Consultants will be procured to carry out a comprehensive community consultation with all community councils, consult and liaise with landowners regarding agreements/consents, audit of the trail, feasibility study, design concepts, business plan, and equalities impact assessment.

The Highland Food & Drink Club will receive £30,000 to promote local food and drinks produce by hosting “Supper Clubs” which will take place in a range of venues throughout the Highlands. The funding will be used to employ a marketing officer to help establish and promote the Supper Club which will aim to provide an opportunity for businesses to network and showcase local produce, which in turn will support the local economy.

The Moray Firth Coastal Partnership has been awarded £86,784 towards the employment of a marine conservation and engagement co-ordinator. The two-year post will deliver a range of marine conservation and community engagement work including beach clean-ups, community workshops, liaison with businesses and educational work with all primary schools in Highland.

The sixth grant award approved was for £45,000 to Sutherland Outdoor Activities Project towards improvements to cycling and walking trails between Brora and Golspie.

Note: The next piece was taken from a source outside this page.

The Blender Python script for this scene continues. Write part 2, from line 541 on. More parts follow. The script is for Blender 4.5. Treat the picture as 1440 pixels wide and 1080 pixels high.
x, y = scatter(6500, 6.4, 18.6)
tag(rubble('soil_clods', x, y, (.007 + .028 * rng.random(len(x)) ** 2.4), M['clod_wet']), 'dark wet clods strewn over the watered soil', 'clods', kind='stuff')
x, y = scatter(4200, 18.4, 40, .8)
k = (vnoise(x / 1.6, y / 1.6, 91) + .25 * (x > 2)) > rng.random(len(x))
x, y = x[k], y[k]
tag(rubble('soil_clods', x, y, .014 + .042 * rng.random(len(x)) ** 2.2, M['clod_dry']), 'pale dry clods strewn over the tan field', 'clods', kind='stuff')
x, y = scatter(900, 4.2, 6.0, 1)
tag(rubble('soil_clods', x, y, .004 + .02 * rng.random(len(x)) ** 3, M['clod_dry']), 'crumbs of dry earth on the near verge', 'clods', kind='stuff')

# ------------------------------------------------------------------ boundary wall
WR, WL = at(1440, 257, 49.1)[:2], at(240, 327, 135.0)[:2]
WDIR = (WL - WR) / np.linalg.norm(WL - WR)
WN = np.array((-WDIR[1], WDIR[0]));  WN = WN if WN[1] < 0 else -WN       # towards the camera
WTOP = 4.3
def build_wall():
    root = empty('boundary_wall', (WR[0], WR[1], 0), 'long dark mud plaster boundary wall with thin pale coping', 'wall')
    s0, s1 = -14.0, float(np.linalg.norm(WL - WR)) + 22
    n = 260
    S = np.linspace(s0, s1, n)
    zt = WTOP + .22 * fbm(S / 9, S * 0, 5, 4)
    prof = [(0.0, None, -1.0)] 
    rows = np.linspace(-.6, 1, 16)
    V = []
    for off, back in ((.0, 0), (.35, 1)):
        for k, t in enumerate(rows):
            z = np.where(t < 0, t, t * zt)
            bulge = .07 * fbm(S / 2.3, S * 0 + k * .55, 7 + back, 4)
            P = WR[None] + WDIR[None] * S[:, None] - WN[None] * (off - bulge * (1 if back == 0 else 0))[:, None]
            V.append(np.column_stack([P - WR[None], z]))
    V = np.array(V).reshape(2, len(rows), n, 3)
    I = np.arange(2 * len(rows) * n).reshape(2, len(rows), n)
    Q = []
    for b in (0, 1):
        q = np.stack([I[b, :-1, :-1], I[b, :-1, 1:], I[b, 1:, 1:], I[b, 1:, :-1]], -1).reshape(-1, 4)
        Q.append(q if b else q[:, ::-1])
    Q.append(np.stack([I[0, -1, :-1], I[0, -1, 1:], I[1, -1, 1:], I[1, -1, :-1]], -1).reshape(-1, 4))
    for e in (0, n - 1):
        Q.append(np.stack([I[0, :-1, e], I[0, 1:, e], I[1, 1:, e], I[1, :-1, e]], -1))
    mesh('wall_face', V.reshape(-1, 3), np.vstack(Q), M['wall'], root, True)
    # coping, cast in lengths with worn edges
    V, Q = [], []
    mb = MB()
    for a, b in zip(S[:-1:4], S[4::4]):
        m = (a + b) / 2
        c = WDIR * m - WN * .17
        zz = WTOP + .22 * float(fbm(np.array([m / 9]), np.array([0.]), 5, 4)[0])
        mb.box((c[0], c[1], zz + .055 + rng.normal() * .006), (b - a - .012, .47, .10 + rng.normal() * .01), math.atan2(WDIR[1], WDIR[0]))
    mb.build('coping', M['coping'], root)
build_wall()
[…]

The series of works includes the construction of 2km of new all-abilities path sections, maintenance of existing Wildcat Trails and the creation of a skills area for off-road cycling at Rhives.

Cllr Trish Robertson, chair of the fund sub-committee, said: “I congratulate the successful groups for all the work they have done so far. Although each project is very different, they all share the goal of wanting to make a difference and bring benefits to their communities.

"They also all have great potential to bring a very welcome boost to our coastal communities and play a part in the wider economic recovery of the Highlands. I wish them all well as they now move forward with their plans.”

Applications from Broadford & Strath Community Company and Camuscross & Duisdale Initiative were deferred along with feedback from the sub-committee provided.